I would hope, that in doing her research for the book, Dunn familiarized herself with earlier works that touched on similiar topics and settings, which might include "The Man Who Laughed," at least in a superficial way. But that doesn't mean her book is a direct descendent, or even related by marriage.

If I indulge in speculation, I will say that Geek Love feels like a book that was built from the inside-out, and by that I mean it's very character-driven. She probably started with some deformed characters, and speculated on the nature of normal-inside/normal-outside, which is one of the major themes of the book. Then she needed a setting in which her megalomanical freak could make his freakiness seem like an asset, and settled on the microcosm of the circus.

But this isn't the first time such themes have been explored in storytelling, anyway.
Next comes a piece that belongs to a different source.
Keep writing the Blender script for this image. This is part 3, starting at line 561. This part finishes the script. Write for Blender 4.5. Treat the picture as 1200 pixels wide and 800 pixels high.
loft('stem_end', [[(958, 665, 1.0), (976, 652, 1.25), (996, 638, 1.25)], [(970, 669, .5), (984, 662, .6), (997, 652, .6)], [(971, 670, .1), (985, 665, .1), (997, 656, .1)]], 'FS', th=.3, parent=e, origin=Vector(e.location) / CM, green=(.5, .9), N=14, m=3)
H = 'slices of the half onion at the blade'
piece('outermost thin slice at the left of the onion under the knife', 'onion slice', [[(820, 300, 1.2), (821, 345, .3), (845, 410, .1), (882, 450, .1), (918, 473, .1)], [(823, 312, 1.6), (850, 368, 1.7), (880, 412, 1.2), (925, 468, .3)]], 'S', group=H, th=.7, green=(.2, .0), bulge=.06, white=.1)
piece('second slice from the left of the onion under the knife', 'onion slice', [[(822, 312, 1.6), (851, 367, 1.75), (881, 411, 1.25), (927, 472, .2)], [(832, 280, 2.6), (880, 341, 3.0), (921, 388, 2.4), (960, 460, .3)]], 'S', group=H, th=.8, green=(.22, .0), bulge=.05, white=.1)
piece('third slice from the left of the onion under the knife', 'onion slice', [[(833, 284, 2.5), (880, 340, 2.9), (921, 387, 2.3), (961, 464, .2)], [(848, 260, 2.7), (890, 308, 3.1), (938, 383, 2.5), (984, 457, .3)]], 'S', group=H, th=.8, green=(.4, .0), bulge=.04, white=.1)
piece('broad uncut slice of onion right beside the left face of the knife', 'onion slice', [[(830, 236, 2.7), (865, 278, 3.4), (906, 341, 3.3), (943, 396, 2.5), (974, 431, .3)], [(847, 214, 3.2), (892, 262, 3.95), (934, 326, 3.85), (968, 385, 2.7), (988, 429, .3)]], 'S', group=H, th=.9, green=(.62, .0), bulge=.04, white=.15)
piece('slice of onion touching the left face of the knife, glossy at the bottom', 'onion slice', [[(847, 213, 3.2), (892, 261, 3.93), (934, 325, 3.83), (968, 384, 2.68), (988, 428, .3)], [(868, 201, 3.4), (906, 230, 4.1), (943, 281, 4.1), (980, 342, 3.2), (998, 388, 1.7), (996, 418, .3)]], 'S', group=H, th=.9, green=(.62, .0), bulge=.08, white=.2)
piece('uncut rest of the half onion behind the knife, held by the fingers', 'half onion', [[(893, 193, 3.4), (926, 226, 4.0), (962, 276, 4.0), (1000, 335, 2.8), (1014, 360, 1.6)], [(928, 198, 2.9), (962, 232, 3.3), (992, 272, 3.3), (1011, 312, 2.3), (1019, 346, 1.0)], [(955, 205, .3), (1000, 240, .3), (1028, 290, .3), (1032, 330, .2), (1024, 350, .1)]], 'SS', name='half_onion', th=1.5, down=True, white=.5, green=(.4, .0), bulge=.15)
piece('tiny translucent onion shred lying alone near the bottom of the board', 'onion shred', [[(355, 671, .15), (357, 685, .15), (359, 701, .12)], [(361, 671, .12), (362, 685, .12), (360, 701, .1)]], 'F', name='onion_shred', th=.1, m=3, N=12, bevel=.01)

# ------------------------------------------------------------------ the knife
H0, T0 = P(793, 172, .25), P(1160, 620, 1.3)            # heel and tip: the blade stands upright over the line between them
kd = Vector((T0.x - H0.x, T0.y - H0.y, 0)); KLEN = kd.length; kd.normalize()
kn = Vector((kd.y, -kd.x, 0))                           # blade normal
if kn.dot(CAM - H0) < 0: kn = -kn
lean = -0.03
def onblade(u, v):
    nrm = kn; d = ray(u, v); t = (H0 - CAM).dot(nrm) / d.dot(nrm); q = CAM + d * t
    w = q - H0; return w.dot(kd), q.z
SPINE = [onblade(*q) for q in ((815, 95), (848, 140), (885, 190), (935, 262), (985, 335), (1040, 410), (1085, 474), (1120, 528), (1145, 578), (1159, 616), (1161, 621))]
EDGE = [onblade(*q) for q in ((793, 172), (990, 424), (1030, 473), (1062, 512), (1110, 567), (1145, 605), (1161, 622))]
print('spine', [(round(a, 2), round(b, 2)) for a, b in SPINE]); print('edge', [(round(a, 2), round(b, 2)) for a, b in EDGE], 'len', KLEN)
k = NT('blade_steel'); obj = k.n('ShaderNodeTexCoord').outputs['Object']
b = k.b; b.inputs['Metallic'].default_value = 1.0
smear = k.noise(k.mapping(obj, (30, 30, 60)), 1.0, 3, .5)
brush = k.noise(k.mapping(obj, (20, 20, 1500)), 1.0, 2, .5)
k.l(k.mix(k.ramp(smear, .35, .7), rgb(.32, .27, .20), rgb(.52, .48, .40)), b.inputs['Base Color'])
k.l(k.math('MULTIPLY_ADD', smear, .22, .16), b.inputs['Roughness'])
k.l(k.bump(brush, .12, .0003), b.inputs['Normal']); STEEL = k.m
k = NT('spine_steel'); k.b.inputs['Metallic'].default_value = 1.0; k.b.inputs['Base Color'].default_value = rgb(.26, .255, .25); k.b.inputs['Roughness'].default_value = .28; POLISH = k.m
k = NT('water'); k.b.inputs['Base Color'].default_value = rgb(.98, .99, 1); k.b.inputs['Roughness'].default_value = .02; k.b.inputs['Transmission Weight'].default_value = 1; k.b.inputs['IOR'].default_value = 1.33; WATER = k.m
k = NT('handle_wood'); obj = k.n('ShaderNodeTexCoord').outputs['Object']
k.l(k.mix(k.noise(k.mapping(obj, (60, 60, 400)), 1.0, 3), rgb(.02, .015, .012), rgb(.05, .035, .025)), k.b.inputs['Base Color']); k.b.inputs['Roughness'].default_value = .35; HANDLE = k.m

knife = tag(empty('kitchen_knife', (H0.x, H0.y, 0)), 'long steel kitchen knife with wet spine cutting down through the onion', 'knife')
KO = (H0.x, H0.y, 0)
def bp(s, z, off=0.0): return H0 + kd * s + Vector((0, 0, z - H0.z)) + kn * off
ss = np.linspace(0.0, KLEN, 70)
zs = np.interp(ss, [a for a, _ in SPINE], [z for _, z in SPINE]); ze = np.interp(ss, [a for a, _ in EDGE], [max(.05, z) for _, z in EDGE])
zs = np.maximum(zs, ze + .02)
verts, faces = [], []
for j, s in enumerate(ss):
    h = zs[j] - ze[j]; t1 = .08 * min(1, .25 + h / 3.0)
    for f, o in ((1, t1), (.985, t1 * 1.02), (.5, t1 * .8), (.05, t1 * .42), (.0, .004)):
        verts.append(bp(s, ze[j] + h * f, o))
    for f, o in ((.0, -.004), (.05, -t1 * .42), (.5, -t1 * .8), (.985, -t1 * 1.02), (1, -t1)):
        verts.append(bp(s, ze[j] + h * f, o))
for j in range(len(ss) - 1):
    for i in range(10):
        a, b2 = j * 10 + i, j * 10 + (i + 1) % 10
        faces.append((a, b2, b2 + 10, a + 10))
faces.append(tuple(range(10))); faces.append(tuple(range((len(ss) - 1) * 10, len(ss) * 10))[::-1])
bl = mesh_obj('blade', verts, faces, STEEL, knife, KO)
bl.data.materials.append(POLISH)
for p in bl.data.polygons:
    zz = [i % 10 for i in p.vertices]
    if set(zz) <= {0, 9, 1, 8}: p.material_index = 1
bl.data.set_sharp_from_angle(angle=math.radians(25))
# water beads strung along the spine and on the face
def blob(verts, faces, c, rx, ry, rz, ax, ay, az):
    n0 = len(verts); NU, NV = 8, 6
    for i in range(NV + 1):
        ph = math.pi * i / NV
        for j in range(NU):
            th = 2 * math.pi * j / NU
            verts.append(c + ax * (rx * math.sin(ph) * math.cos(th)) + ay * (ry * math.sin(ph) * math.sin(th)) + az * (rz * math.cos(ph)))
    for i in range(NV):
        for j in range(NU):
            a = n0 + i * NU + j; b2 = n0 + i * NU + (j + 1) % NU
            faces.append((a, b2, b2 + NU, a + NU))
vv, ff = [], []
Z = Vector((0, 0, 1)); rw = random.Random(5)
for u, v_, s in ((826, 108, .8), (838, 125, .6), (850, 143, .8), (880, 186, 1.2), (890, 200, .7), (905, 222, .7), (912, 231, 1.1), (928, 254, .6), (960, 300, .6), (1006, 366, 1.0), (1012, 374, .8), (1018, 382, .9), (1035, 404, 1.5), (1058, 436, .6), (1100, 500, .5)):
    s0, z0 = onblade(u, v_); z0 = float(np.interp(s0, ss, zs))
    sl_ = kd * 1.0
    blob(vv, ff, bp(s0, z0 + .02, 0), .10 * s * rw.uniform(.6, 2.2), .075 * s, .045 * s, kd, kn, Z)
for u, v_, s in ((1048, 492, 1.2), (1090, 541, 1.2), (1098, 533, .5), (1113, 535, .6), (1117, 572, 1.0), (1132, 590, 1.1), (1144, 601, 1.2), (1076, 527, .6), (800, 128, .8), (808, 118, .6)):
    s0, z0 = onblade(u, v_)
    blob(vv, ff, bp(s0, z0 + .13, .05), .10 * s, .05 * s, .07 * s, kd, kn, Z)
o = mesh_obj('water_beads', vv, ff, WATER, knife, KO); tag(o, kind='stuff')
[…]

The movie "Freaks" by Tod Browning is probably the best-known example, but there is also "The Bride" starring Sting and Jennifer Beals. I've even been planning a circus-themed installment for Trace--note the references to Mereck working as a mesmerist in a travelling sideshow?

So it's either a happy coincidence or cruel fate that Geek Love fell into my lap just now.

Anonymous said...

Yeah, I was careful to say that Ms. Dunn "may" have drawn inspiration from Hugo's novel. Without knowing Ms. Dunn, there is no way that I can conclude that she borrowed from "The Man Who Laughs."
SG

Holly said...

You did, but I'm saying it's meaningless to make such comparisons without having read both books. That's like saying, "Oh, both these covers are about war... maybe one was inspired by the other."

Joy said...

Honestly, if I had to pick one book to read again again, it would be a terribly difficult choice between Geek Love and The Magus by John Fowles. But those are my *2* favorite books. I swear.